SET TASK:
Set down the material below in full, matching it exactly.

SUPPLIED DATA:
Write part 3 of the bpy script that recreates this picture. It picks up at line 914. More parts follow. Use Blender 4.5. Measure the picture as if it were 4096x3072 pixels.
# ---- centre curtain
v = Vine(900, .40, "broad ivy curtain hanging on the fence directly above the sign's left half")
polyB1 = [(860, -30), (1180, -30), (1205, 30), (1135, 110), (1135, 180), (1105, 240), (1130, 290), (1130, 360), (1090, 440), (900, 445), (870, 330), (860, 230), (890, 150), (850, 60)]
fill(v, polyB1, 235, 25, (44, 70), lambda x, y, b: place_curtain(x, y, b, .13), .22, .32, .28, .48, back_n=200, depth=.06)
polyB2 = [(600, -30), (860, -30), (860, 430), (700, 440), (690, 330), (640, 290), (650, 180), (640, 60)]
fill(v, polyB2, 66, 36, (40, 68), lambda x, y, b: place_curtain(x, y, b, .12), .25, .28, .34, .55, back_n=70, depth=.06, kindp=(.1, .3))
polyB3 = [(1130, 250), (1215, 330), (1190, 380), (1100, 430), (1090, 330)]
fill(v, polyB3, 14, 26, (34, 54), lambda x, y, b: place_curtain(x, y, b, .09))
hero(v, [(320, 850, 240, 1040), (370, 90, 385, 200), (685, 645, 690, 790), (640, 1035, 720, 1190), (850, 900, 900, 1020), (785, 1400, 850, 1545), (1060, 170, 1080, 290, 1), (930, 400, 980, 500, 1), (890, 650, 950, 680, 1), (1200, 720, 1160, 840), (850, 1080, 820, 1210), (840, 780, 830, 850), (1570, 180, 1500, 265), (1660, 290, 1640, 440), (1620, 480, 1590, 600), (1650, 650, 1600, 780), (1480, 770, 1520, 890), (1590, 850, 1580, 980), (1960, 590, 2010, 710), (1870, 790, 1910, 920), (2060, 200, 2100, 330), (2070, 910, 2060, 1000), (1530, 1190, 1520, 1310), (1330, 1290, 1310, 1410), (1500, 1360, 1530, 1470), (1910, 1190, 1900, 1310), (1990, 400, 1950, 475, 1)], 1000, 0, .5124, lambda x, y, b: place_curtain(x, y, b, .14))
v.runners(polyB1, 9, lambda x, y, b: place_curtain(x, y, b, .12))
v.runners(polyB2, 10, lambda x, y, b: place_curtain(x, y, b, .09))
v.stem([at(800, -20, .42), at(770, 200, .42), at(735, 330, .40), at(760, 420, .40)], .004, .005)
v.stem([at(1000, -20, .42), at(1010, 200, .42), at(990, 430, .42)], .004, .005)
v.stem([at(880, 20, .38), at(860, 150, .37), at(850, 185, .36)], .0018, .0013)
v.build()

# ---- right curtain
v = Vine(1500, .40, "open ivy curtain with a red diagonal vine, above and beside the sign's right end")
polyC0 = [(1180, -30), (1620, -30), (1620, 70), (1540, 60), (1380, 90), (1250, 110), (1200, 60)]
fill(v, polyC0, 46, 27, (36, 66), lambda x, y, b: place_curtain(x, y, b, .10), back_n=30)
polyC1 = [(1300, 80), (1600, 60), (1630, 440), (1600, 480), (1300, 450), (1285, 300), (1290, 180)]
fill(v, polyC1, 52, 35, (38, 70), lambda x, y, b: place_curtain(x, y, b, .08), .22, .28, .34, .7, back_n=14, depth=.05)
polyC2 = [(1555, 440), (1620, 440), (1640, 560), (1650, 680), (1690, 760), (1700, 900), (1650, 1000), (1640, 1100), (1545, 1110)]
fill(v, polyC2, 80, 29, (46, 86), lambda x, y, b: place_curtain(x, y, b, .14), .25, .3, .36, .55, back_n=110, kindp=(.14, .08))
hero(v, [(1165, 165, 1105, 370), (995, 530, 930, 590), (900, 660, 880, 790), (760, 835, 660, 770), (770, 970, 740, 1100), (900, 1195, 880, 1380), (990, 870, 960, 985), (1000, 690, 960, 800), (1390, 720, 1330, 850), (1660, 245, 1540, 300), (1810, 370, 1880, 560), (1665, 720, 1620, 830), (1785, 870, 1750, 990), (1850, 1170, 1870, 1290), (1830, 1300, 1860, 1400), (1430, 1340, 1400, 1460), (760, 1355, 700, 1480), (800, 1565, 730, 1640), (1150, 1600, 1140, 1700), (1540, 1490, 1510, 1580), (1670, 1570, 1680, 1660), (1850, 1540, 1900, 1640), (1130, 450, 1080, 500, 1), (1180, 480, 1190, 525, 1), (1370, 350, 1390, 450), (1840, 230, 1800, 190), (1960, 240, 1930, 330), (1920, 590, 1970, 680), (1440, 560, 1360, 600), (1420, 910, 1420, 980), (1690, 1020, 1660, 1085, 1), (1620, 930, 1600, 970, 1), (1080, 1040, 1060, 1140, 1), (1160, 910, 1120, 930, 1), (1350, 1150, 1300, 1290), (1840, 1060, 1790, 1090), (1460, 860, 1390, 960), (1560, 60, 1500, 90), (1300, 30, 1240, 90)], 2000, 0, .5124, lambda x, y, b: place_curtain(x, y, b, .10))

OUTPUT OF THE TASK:
Write part 3 of the bpy script that recreates this picture. It picks up at line 914. More parts follow. Use Blender 4.5. Measure the picture as if it were 4096x3072 pixels.
# ---- centre curtain
v = Vine(900, .40, "broad ivy curtain hanging on the fence directly above the sign's left half")
polyB1 = [(860, -30), (1180, -30), (1205, 30), (1135, 110), (1135, 180), (1105, 240), (1130, 290), (1130, 360), (1090, 440), (900, 445), (870, 330), (860, 230), (890, 150), (850, 60)]
fill(v, polyB1, 235, 25, (44, 70), lambda x, y, b: place_curtain(x, y, b, .13), .22, .32, .28, .48, back_n=200, depth=.06)
polyB2 = [(600, -30), (860, -30), (860, 430), (700, 440), (690, 330), (640, 290), (650, 180), (640, 60)]
fill(v, polyB2, 66, 36, (40, 68), lambda x, y, b: place_curtain(x, y, b, .12), .25, .28, .34, .55, back_n=70, depth=.06, kindp=(.1, .3))
polyB3 = [(1130, 250), (1215, 330), (1190, 380), (1100, 430), (1090, 330)]
fill(v, polyB3, 14, 26, (34, 54), lambda x, y, b: place_curtain(x, y, b, .09))
hero(v, [(320, 850, 240, 1040), (370, 90, 385, 200), (685, 645, 690, 790), (640, 1035, 720, 1190), (850, 900, 900, 1020), (785, 1400, 850, 1545), (1060, 170, 1080, 290, 1), (930, 400, 980, 500, 1), (890, 650, 950, 680, 1), (1200, 720, 1160, 840), (850, 1080, 820, 1210), (840, 780, 830, 850), (1570, 180, 1500, 265), (1660, 290, 1640, 440), (1620, 480, 1590, 600), (1650, 650, 1600, 780), (1480, 770, 1520, 890), (1590, 850, 1580, 980), (1960, 590, 2010, 710), (1870, 790, 1910, 920), (2060, 200, 2100, 330), (2070, 910, 2060, 1000), (1530, 1190, 1520, 1310), (1330, 1290, 1310, 1410), (1500, 1360, 1530, 1470), (1910, 1190, 1900, 1310), (1990, 400, 1950, 475, 1)], 1000, 0, .5124, lambda x, y, b: place_curtain(x, y, b, .14))
v.runners(polyB1, 9, lambda x, y, b: place_curtain(x, y, b, .12))
v.runners(polyB2, 10, lambda x, y, b: place_curtain(x, y, b, .09))
v.stem([at(800, -20, .42), at(770, 200, .42), at(735, 330, .40), at(760, 420, .40)], .004, .005)
v.stem([at(1000, -20, .42), at(1010, 200, .42), at(990, 430, .42)], .004, .005)
v.stem([at(880, 20, .38), at(860, 150, .37), at(850, 185, .36)], .0018, .0013)
v.build()

# ---- right curtain
v = Vine(1500, .40, "open ivy curtain with a red diagonal vine, above and beside the sign's right end")
polyC0 = [(1180, -30), (1620, -30), (1620, 70), (1540, 60), (1380, 90), (1250, 110), (1200, 60)]
fill(v, polyC0, 46, 27, (36, 66), lambda x, y, b: place_curtain(x, y, b, .10), back_n=30)
polyC1 = [(1300, 80), (1600, 60), (1630, 440), (1600, 480), (1300, 450), (1285, 300), (1290, 180)]
fill(v, polyC1, 52, 35, (38, 70), lambda x, y, b: place_curtain(x, y, b, .08), .22, .28, .34, .7, back_n=14, depth=.05)
polyC2 = [(1555, 440), (1620, 440), (1640, 560), (1650, 680), (1690, 760), (1700, 900), (1650, 1000), (1640, 1100), (1545, 1110)]
fill(v, polyC2, 80, 29, (46, 86), lambda x, y, b: place_curtain(x, y, b, .14), .25, .3, .36, .55, back_n=110, kindp=(.14, .08))
hero(v, [(1165, 165, 1105, 370), (995, 530, 930, 590), (900, 660, 880, 790), (760, 835, 660, 770), (770, 970, 740, 1100), (900, 1195, 880, 1380), (990, 870, 960, 985), (1000, 690, 960, 800), (1390, 720, 1330, 850), (1660, 245, 1540, 300), (1810, 370, 1880, 560), (1665, 720, 1620, 830), (1785, 870, 1750, 990), (1850, 1170, 1870, 1290), (1830, 1300, 1860, 1400), (1430, 1340, 1400, 1460), (760, 1355, 700, 1480), (800, 1565, 730, 1640), (1150, 1600, 1140, 1700), (1540, 1490, 1510, 1580), (1670, 1570, 1680, 1660), (1850, 1540, 1900, 1640), (1130, 450, 1080, 500, 1), (1180, 480, 1190, 525, 1), (1370, 350, 1390, 450), (1840, 230, 1800, 190), (1960, 240, 1930, 330), (1920, 590, 1970, 680), (1440, 560, 1360, 600), (1420, 910, 1420, 980), (1690, 1020, 1660, 1085, 1), (1620, 930, 1600, 970, 1), (1080, 1040, 1060, 1140, 1), (1160, 910, 1120, 930, 1), (1350, 1150, 1300, 1290), (1840, 1060, 1790, 1090), (1460, 860, 1390, 960), (1560, 60, 1500, 90), (1300, 30, 1240, 90)], 2000, 0, .5124, lambda x, y, b: place_curtain(x, y, b, .10))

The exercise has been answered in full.